Seller and Buyer agree that, in consideration of the above express warranty, all other warranties and guarantees, other than title, either expressed or implied, including warranties of merchantability and fitness for a particular purpose are excluded.

5. Shipment and Risk of Loss
Unless different terms are stated by Seller on the face hereof, all prices are F.O.B. Seller's place of business. Method and route of shipment will be at Seller's discretion. Seller reserves the right to make delivery in installments, and all installments invoiced shall be paid for when due per invoice, without regard to the date of subsequent deliveries. Risk of loss or damage to the Products shall pass according to the applicable shipping term.

6. Delay in Performance
Seller shall not be in default nor liable for any expense, loss or damage occasioned by a delay in performance due to causes beyond its control, including but not limited to labor disputes, floods, fire, transportation delays, inability to obtain materials, or manufacturing equipment breakdown. If no delivery date is part of this agreement, then delivery shall be subject to reasonable production scheduling by Seller.

7. Intellectual Property
All tangible and intangible property and the like, including without limitation, ideas, strategies, trade secrets, patents, trademarks, service marks, mold dyes, copyrights, inventions, documentation, computer programs, improvements, enhancements, developments, formulations, know-how, processes, methods, concepts, results, discoveries, designs, patterns, devices, diagrams, processes, charts, drawings, data, specifications and like information, (collectively, 'Project Intellectual Property') conceived of, developed, and/or first reduced to practice in the performance of the Seller's obligations under this Purchase Order, and including the specifications of all Products, will be exclusive property of the Seller, regardless of the time and place performed and whether arising by the Seller's own deed or from the collaboration with others. Buyer hereby assigns all rights, title and interests in and to all Project Intellectual Property to the Seller.

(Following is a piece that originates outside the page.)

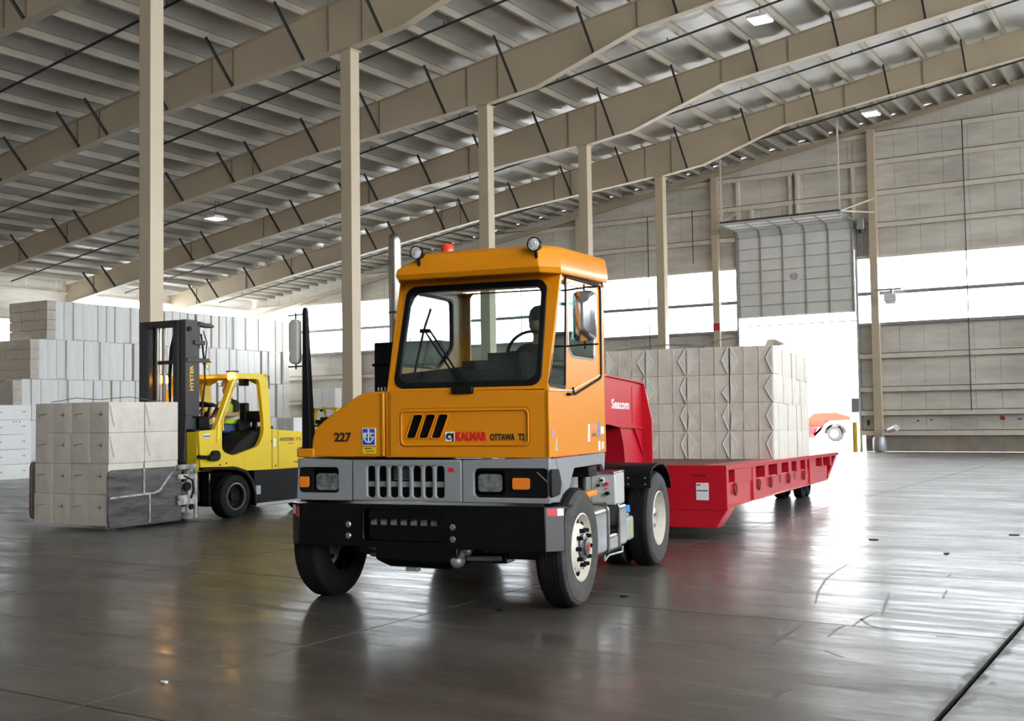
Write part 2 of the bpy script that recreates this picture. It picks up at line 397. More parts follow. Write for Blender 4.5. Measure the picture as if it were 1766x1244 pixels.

8. Ownership of Production Assets
All work performed by the Seller under this Purchase Order including but not limited to all tools, dies, patterns, etc. ('Production Assets') will be at all times the property of the Seller.

9. Best Efforts
All work performed by the Seller under the Associated Purchase Order is to be Best Efforts.

10. Indemnification
If Seller makes a Product to Buyer's specifications, or if Seller's Product has been modified or altered in any way by any party other than Seller after shipment, or if any party other than Seller has misused, misapplied, damaged or been guilty of negligence in relation to a Product, Buyer agrees to hold Seller harmless and indemnify it against any loss, cost, damage or liability paid or incurred by Seller: (a) from any and all third party claims; or (b) resulting form any recall, inspection, testing replacement, or corrosion of any Product; or (c) resulting from the violation of any law, regulation, rule, order, or restriction of any governmental authority resulting from or incident to the sale of a Product to Buyer; or (d) resulting from any actual or allege infringement of any patent, copyright or similar common or civil law right of third party resulting from sales of a Product to Buyer; and any costs of defense, attorney's fees, inspector's fees and/or costs of testing incident to any of the foregoing.

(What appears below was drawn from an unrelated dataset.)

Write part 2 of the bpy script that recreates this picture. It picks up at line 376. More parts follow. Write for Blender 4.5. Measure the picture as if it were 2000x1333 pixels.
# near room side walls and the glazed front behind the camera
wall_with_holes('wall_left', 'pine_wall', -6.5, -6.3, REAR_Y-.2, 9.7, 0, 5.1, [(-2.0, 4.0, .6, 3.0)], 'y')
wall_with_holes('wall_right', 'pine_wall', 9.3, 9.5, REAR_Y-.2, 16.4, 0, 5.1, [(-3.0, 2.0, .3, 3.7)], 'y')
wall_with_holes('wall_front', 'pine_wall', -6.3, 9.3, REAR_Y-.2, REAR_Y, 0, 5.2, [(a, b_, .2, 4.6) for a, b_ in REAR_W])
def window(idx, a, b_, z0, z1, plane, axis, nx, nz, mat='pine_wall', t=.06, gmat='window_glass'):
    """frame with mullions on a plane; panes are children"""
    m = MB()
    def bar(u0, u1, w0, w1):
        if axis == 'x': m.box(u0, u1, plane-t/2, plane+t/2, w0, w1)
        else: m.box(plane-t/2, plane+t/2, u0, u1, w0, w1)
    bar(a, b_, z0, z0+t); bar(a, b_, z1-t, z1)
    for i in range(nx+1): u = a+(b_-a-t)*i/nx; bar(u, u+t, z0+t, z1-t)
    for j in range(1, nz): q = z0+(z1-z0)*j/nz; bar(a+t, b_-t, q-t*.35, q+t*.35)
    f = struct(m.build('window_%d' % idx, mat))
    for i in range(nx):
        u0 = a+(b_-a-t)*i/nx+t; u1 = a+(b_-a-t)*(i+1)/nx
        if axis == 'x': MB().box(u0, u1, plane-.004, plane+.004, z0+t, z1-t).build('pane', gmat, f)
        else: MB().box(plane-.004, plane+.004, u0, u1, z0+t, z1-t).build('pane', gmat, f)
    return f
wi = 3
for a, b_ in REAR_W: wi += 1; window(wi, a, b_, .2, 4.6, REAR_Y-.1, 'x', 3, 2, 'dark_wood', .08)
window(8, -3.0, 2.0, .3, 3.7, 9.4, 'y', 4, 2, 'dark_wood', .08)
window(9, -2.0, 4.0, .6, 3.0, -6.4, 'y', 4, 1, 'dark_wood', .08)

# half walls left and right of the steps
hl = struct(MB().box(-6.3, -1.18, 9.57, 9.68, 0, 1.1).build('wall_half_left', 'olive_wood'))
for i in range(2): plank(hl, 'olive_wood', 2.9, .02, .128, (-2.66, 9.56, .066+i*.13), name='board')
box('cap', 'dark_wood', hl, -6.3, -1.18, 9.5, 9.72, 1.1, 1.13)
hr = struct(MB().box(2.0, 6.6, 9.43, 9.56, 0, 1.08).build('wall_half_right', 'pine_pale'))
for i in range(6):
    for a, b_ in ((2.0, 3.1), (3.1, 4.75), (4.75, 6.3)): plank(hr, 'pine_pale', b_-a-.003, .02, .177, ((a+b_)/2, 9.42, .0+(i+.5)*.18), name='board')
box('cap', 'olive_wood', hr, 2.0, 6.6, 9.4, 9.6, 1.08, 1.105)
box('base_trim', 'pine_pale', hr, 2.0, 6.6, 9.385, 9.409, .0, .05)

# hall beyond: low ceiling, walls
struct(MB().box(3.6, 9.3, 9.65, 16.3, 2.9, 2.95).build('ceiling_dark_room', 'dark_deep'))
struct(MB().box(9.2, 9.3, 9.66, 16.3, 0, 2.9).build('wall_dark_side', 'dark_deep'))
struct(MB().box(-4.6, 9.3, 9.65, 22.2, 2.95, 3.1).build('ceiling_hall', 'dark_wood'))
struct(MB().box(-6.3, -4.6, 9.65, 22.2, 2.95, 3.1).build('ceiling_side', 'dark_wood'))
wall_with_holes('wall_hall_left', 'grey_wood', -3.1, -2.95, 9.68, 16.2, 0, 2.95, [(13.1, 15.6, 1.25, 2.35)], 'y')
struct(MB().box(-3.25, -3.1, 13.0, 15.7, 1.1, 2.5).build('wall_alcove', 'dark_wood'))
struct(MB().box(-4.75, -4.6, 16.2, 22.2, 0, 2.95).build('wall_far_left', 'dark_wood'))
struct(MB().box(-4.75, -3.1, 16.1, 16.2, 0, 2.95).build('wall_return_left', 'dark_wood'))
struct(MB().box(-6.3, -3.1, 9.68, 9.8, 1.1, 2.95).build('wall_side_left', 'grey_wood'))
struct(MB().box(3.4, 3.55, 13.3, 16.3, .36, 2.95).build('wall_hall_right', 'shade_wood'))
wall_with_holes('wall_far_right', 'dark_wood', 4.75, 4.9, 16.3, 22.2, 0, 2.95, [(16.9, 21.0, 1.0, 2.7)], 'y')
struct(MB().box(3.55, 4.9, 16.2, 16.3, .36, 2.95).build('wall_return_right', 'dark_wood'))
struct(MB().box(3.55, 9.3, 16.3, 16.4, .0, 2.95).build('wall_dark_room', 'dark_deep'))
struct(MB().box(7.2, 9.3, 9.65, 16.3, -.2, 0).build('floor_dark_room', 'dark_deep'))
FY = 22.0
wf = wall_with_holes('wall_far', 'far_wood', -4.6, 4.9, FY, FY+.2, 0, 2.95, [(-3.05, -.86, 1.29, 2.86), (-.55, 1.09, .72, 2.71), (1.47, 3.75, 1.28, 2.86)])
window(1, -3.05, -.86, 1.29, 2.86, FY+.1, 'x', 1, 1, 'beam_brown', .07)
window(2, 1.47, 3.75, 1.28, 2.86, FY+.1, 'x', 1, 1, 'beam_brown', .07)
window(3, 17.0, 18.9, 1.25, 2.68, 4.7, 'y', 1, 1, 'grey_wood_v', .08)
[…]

11. Limitation on Liability
Seller shall not be liable, whether arising under contract, tort (including negligence), strict liability, or otherwise, for loss of anticipated profits, loss by reason of plant shutdown, non-operation or increased expense of operation, cost of money, loss of use of equipment, capital or revenue, or for any economic or consequential loss or damage. Seller's maximum liability, whether arising from breach of contract, tort (including negligence), strict liability, breach of warranty or otherwise shall not exceed the purchase order price.

12. Governing Law
Any contract resulting from this offer to sell shall be governed by the laws of the State of Connecticut.